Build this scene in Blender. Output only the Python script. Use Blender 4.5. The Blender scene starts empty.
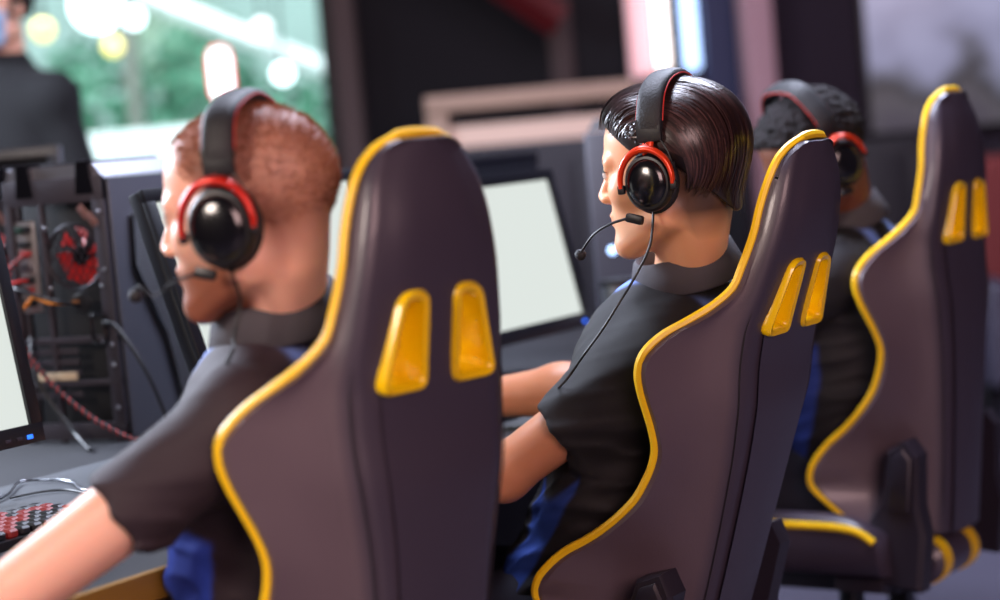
import bpy, bmesh, math, random
import numpy as np
from mathutils import Vector, Matrix, Euler
C = bpy.context.scene.collection
PI = math.pi
def R(d): return math.radians(d)
rng = np.random.default_rng(7); random.seed(7)

# ------------------------------------------------------------------ materials
def lin(c):
    return tuple(((v/255)/12.92 if v/255 <= .04045 else ((v/255+.055)/1.055)**2.4) for v in c)
def mat(name, rgb, rough=.5, metal=0., bump=0., bscale=80., var=0., vscale=6., coat=0., emit=None, estr=1., spec=.5, sheen=0., sss=0., col_attr=False, bdetail=3.):
    m = bpy.data.materials.new(name); m.use_nodes = True
    nt = m.node_tree; b = nt.nodes['Principled BSDF']
    c = lin(rgb)+(1,)
    b.inputs['Base Color'].default_value = c
    b.inputs['Roughness'].default_value = rough
    b.inputs['Metallic'].default_value = metal
    b.inputs['Specular IOR Level'].default_value = spec
    if coat: b.inputs['Coat Weight'].default_value = coat; b.inputs['Coat Roughness'].default_value = .12
    if sheen: b.inputs['Sheen Weight'].default_value = sheen
    if sss:
        b.inputs['Subsurface Weight'].default_value = sss
        b.inputs['Subsurface Radius'].default_value = (.012,.004,.002); b.inputs['Subsurface Scale'].default_value = 1.0
    tc = nt.nodes.new('ShaderNodeTexCoord')
    src = None
    if col_attr:
        a = nt.nodes.new('ShaderNodeVertexColor'); a.layer_name = 'Col'; src = a.outputs['Color']
        nt.links.new(src, b.inputs['Base Color'])
    if var:
        n = nt.nodes.new('ShaderNodeTexNoise'); n.inputs['Scale'].default_value = vscale; n.inputs['Detail'].default_value = 5
        nt.links.new(tc.outputs['Object'], n.inputs['Vector'])
        mr = nt.nodes.new('ShaderNodeMapRange'); mr.inputs['To Min'].default_value = 1-var; mr.inputs['To Max'].default_value = 1+var
        nt.links.new(n.outputs['Fac'], mr.inputs['Value'])
        mx = nt.nodes.new('ShaderNodeMix'); mx.data_type = 'RGBA'; mx.blend_type = 'MULTIPLY'; mx.inputs['Factor'].default_value = 1
        if src: nt.links.new(src, mx.inputs['A'])
        else: mx.inputs['A'].default_value = c
        nt.links.new(mr.outputs['Result'], mx.inputs['B'])
        nt.links.new(mx.outputs['Result'], b.inputs['Base Color'])
    if bump:
        n2 = nt.nodes.new('ShaderNodeTexNoise'); n2.inputs['Scale'].default_value = bscale; n2.inputs['Detail'].default_value = bdetail
        nt.links.new(tc.outputs['Object'], n2.inputs['Vector'])
        bp = nt.nodes.new('ShaderNodeBump'); bp.inputs['Strength'].default_value = bump; bp.inputs['Distance'].default_value = .004
        nt.links.new(n2.outputs['Fac'], bp.inputs['Height']); nt.links.new(bp.outputs['Normal'], b.inputs['Normal'])
    if emit is not None:
        b.inputs['Emission Color'].default_value = lin(emit)+(1,); b.inputs['Emission Strength'].default_value = estr
    return m

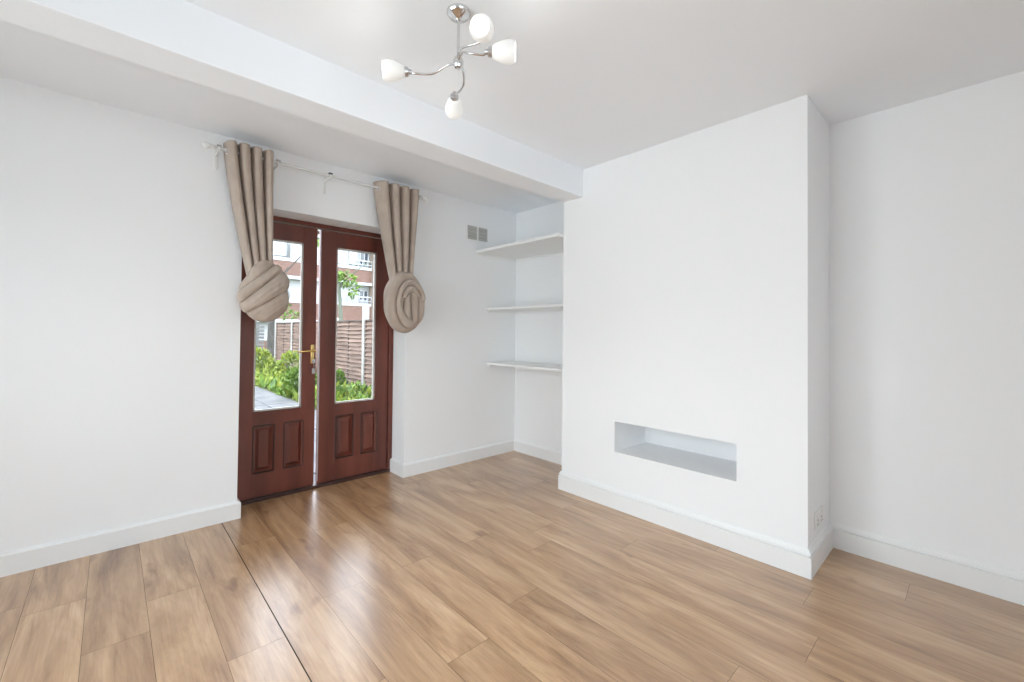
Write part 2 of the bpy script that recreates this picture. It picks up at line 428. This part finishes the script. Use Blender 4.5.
# right curtain, wound into a round knot
cR = tag(empty('curtain', (0, 0, 0)), 'taupe eyelet curtain right of the doors, tied in a round coiled knot', 'curtain', 'knotted taupe curtains')
curtain_body('curtain_drape', cR, 1.398, 1.742, 1.523, 1.688, 2.243, 1.50, 4, 2.2, 4.1, 2.955)
eyelets(cR, [(1.412, .3), (1.462, -.4), (1.500, .4), (1.548, -.4), (1.590, .4), (1.638, -.4), (1.685, .4), (1.725, -.3)])
def hright(x, z, rho, al):
    dx, dz = x-.018, z+.012; r_ = math.hypot(dx/.145, dz/.225); an = math.degrees(math.atan2(dz, dx)) % 360
    if r_ > .80: return .034*bulge((r_-.80)/.36) - .010
    if 15 < an < 275:
        q = .54 + .05*math.sin(math.radians(an))
        if r_ > q: return .040*bulge((r_-q)/(.80-q)) - .008
        if 40 < an < 150 and r_ > .36: return .034*bulge((r_-.36)/(q-.36)) - .010
    # upright folds in the middle
    for a_, b_ in ((-.085, -.042+.10*z), (-.042+.10*z, .014-.12*z), (.014-.12*z, .082), (.082, .15)):
        if a_ <= x < b_: return .046*bulge((x-a_)/(b_-a_)) - .026
    return -.012
knot_mesh(cR, (1.618, 2.945, 1.366), [.148, .170, .215, .185, .150, .176, .218, .176], .080, hright)

# rod with finials and brackets
CLEARP = mat('pale_satin_rod', (.70, .70, .69), .22, .0, spec=.7)
rod = tag(empty('curtain_rod', (0, 0, 0)), 'slim pale curtain rod with ball finials above the glazed doors', 'curtain rod')
MB().tube([(.395, RY, RZ), (1.795, RY, RZ)], .008, 16).build('rod', CLEARP, rod, smooth=True)
for x, s_ in ((.388, -1), (1.802, 1)):
    MB().lathe([(0, -.012), (.012, -.010), (.013, 0), (.009, .003), (.016, .010), (.0195, .022), (.016, .034), (.008, .041), (0, .043)], (x-.012*s_, RY, RZ), (s_, 0, 0)).build('finial', PVC, rod, smooth=True)
for x in (.436, .745, 1.066, 1.752):
    m = MB(); m.box(x-.010, x+.010, A-.004, A, 2.095, 2.215, .0015)
    m.tube([(x, A-.003, RZ-.016), (x, RY, RZ-.016)], .0055, 10)
    n_ = 14; m.tube([(x, RY+.0135*math.cos(R(-200+220*i/n_)), RZ+.0135*math.sin(R(-200+220*i/n_))) for i in range(n_+1)], .0036, 8)
    m.tube([(x-.006, A-.006, 2.185), (x+.006, A-.006, 2.185)], .003, 8); m.tube([(x-.006, A-.006, 2.125), (x+.006, A-.006, 2.125)], .003, 8)
    b = m.build('bracket', PVC, rod, smooth=True)
    MB().box(x-.011, x+.013, RY-.016, RY+.004, RZ+.0095, RZ+.0165, .001).build('clip', DARKM if 1 < x < 1.1 else STEEL, b)

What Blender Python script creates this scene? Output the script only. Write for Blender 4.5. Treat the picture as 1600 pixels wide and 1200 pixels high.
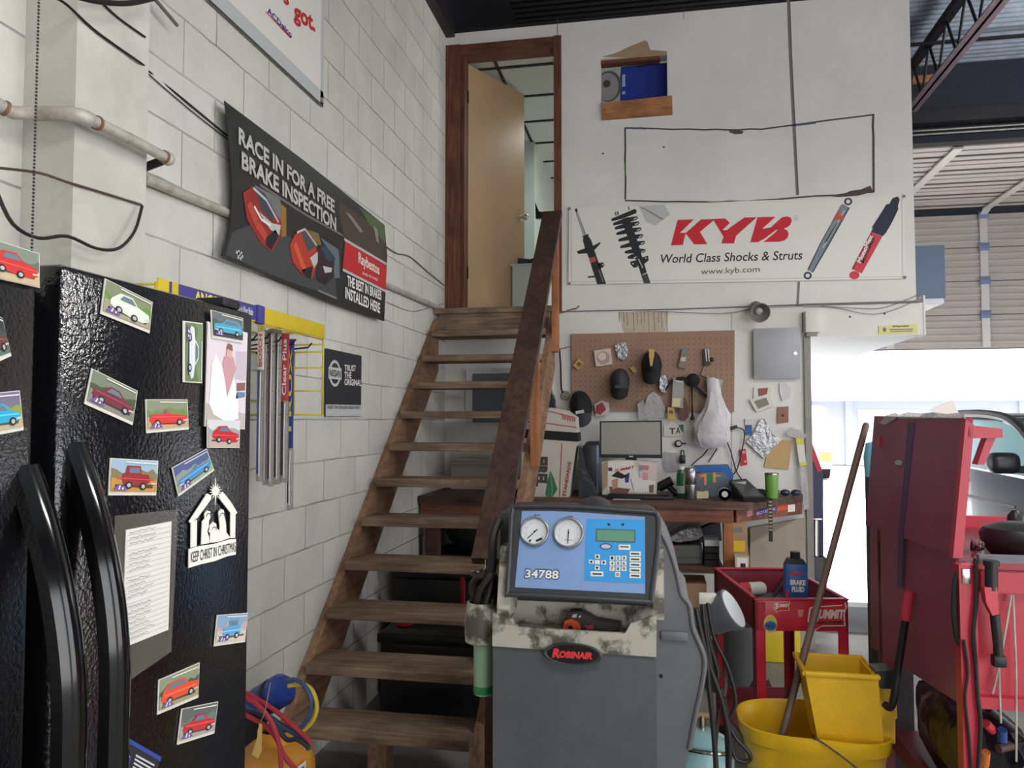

> _CHALLENGE_
Pictures stay out. Print the data exactly, from its first line through the line containing "rng = np.random.default_rng(7);".

> _WORKED SOLUTION_
Build this scene in Blender. Output only the Python script. Use Blender 4.5. The Blender scene starts empty.
import bpy, bmesh, math, random
import numpy as np
from mathutils import Vector, Matrix, Euler
C = bpy.context.scene.collection
PI = math.pi
def R(d): return math.radians(d)
rng = np.random.default_rng(7); random.seed(7)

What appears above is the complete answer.